Land issues ‘behind farm murder’

2007-12-22 00:00

Tensions relating to land reform issues may have provided the perpetrators with the excuse they needed to murder elderly Estcourt farmer Dave Greene (70) on Thursday evening.

That’s according to a statement from KwaZulu-Natal Agricultural Union (Kwanalu) president Robin Barnsley and CEO Sandy la Marque after Greene’s murder.

Greene was a beef farmer and served on the Kwanalu board for many years. He was gunned down at point-blank range at his farm, Rensburgspruit, outside Estcourt.

The farm is part of the Gongolo Wildlife Reserve project, which has been plagued with land claim problems.

Gongolo executive officer Nick Green, speaking from Paris to Weekend Witness yesterday, confirmed that there are land claims on part of Greene’s property.

Kwanalu demanded that the authorities deal with problems relating to the expectations of land claimants and the “seeming culture of entitlement, which, underpinned by a lack of a strong value system in our society, is leading to significant tensions in rural communities”.

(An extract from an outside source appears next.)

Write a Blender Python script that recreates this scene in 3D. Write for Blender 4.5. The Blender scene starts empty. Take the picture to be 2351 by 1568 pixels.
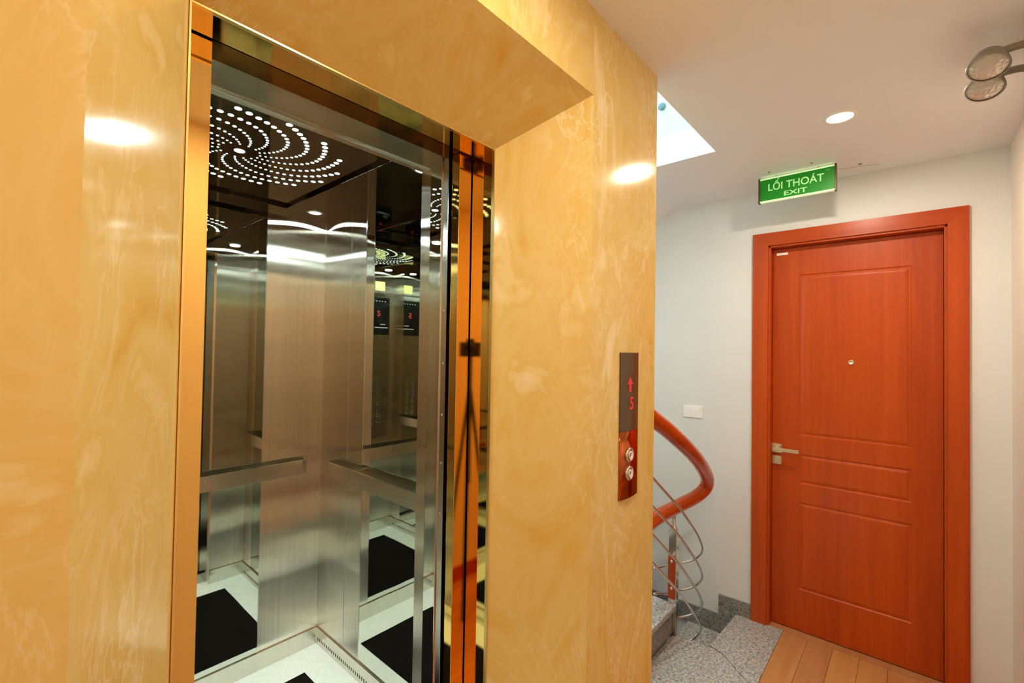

The union is “incensed to note the brutal, senseless and seemingly calculated murder” of yet another local farmer, it said.

It also expressed concern about ongoing allegations of “so-called atrocities” on commercial farms.

The allegations are one-sided and the MEC for Agriculture and Environment Affairs, Mtholephi Mthimkhulu, has “publicly acknowledged that it is a tiny minority of the farming community who are guilty of such conduct,” the union said.

Barnsley said Kwanalu has details of blatant threats by supposed land claimants to land-owners, including those of murder and assault, of persistent damage to livestock and property, of barring access to land-owners’ properties, and of using traditional spiritual methods of intimidating landowners.

Barnsley said Kwanalu recently spoke to a senior Land Affairs official asking that the department exercises its duties in an “even-handed and pragmatic fashion” to ensure that tensions in rural areas arising from the slow pace of land reform are effectively managed to create mutually acceptable and sustainable solutions.

A manhunt was launched for the suspect on Thursday night, but yesterday police said no arrests have been reported.

Estcourt Farmers’ Association vice-chairman John Moor also condemned Greene’s murder and said Greene had “no axe to grind”.

He said this was the second time in the past two months that a farmer in the area was the victim of an armed robbery.